Monday, December 10, 2007

worth noting indeed...

Powerline today notes that the death toll in the shootings in those two Colorado church settings exceeds the sum total of all 'hate crimes' against Muslims committed in the United States in the six years after September 11th.

One week = four dead in Christian settings.

Six years = one dead, a gas station owner in Arizona- in 2001.

(Meanwhile they kill each other, even their own children.)

I'm for the founding of the Christian equivalent of CAIR, so we can go on endless TV shows every time a Christian is killed, attacked or glared at, and blame anti-Christian forces and bigotry and racism (I know, but hey, it works for them).

The contrast Powerline has given us makes it clear that, for all the noise and whining from the Muslim "victim groups", they really aren't the victim of anything in particular, before or after 9/11. Nor are Jews, blacks or gays subject to any rise in hate-- quite the opposite. Remember almost all the so called hate crimes of the past few years have turned out to be faked by liberals trying to 'raise awareness of hate crimes' that aren't actually happening.

Meanwhile the real rise in hate, and hate crimes, is pretty much targeted at Christians. Church shootings are on the increase. Christians are called all sorts of ugly names and excluded from participation in campus life on several levels, political candidates are demanded to explain theological fine points of their faiths in media interviews, and overall the Christian faith is less tolerated and more suspected than ever in the life of this country.

So much of European history comes down, as in the case of the Dreyfus affair, to "it must have been the dirty Jew!

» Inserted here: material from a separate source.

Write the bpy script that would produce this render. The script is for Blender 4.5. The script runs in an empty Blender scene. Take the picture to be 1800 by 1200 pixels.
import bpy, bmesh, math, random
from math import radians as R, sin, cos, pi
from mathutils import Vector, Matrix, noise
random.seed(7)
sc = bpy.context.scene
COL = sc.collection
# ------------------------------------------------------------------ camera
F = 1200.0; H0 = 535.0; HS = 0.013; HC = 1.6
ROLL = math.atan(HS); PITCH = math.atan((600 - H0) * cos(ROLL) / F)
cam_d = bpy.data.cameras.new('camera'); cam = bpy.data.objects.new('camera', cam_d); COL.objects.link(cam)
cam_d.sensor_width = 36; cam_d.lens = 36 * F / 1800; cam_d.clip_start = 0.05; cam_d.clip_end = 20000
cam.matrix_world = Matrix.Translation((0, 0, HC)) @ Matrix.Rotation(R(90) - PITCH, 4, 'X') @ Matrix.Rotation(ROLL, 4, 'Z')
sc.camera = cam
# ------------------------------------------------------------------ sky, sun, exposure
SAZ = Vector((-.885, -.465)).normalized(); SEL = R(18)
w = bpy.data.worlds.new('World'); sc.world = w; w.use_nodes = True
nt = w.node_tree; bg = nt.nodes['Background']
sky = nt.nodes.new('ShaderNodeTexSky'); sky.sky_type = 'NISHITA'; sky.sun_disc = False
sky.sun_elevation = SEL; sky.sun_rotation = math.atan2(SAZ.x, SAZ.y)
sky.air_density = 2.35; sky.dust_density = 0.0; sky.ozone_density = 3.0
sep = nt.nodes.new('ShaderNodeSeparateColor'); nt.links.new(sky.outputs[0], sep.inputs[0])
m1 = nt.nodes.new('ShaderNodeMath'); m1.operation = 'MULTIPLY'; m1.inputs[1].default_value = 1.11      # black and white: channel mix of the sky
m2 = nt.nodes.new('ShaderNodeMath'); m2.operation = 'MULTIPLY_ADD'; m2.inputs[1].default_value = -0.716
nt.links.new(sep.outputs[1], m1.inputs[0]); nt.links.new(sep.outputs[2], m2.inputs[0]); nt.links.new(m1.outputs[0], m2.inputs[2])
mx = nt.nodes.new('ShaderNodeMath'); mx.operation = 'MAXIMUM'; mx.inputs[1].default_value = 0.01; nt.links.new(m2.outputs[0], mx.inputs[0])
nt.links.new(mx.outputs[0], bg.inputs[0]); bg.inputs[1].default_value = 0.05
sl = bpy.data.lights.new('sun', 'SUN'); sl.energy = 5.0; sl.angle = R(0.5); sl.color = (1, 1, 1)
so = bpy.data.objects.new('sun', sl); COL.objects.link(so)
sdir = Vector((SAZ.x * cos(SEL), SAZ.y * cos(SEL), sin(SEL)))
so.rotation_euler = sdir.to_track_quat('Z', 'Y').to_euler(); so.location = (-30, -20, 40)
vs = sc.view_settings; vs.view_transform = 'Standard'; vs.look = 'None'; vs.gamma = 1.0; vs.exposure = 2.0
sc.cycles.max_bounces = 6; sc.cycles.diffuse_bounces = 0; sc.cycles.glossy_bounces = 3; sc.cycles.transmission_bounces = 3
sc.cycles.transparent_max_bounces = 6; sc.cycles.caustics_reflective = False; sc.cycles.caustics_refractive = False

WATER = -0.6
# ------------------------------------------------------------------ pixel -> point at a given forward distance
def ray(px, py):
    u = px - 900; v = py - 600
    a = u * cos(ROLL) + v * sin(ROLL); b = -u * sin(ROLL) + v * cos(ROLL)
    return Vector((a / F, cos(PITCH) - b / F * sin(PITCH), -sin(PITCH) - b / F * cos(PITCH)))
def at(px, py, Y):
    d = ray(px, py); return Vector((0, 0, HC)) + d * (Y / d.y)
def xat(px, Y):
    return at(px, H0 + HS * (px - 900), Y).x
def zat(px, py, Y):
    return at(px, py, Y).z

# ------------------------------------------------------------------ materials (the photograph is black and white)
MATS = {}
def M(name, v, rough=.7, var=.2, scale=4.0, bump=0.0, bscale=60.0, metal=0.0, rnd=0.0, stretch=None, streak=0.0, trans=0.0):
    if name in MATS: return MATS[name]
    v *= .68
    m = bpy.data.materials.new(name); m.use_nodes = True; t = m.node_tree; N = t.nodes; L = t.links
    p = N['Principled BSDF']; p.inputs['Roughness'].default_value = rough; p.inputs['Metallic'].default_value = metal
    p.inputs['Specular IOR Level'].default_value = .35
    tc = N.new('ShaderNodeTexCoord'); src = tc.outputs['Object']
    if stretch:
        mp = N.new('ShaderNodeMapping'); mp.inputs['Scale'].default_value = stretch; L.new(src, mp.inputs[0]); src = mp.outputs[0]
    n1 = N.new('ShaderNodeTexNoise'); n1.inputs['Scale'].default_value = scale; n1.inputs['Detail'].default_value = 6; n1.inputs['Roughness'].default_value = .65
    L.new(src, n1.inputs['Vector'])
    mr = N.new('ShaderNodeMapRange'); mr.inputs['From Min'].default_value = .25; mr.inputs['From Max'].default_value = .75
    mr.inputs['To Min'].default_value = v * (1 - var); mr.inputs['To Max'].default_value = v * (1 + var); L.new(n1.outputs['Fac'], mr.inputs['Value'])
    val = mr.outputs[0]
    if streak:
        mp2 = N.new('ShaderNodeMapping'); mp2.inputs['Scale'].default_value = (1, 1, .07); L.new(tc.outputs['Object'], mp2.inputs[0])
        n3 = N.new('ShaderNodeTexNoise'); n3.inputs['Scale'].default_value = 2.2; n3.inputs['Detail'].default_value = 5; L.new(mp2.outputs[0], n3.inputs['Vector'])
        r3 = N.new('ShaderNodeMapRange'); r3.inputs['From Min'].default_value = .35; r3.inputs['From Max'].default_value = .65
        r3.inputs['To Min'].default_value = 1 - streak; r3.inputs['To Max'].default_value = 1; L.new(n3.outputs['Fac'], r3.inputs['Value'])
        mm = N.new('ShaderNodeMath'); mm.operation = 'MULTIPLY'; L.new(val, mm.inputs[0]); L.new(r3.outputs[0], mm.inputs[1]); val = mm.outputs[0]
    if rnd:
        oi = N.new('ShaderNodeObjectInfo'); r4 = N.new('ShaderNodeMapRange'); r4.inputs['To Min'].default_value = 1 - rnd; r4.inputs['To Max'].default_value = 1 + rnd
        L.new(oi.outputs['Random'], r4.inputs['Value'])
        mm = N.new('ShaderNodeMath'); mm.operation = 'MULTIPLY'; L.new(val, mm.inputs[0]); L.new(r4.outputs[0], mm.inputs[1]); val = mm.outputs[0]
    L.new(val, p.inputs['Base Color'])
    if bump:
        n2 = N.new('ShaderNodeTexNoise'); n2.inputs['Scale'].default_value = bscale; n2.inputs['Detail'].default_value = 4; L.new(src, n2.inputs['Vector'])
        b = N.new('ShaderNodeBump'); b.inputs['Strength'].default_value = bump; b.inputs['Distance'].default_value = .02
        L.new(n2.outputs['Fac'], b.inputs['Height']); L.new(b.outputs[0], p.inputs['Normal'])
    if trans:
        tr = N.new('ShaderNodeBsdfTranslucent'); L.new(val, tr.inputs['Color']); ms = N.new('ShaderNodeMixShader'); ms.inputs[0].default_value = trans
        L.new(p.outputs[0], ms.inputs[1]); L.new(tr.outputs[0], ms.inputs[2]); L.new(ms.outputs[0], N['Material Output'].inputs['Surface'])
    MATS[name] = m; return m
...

He did it! It makes sense, after all you can't trust the scum, they're just out to steal from us all! Kill the Jew!!"

Dreyfus was, of course, innocent, and a proper legal exercise would have determined this in short order. However, he was a Jew, and the men trying to hide the crime and protect their reputations made a quick decision to blame it on the Jew, simply because the public would accept that.

And they did. And Dreyfus spent years in a dreadful penal colony, innocent but in chains, crying the tears of the bewildered victim of Jew hatred....

And he was a towering example of a French people, like the rest of the Europeans, easy to convince of a Jew's guilt, easy to blame them for all that went wrong, easy to kick them around and treat them badly because it's all their own fault after all, skulking around stealing money and so forth... all the stereotypes were in play and still are, of the money-grubbing usurer Jew who gets rich off the backs of hard workers of a more noble heritage...

Anti-Semitism had then been around Europe for hundreds of years, expressing itself in the occasional mass-murder of Jews called a Pogrom, and now and then in a national exile driven by local politics. Dreyfus was a new level, an entire nation, 99% or more of the citizenship, completely certain that an innocent man was guilty simply because he was Jewish.

I bring up these points of fairly recent history to offer the chance to think about what happened before, as the signs of it happening again are becoming less and less easy to avoid. America is unlikely to erupt in a wave of antisemitism-- there are too many liberal and secular Jews here, and they are a part of every level of society-- but anti-Christianity can certainly be seen crawling around, somewhere between infancy and its first upright steps.

It was in the Soviet Union that children were encouraged to look under their parents' beds and report to 'the State' if they kept a bible. It was an act of treason to have an allegiance, even a spiritual one, other than 'the State'.

Are we there yet? No, with emphasis on yet.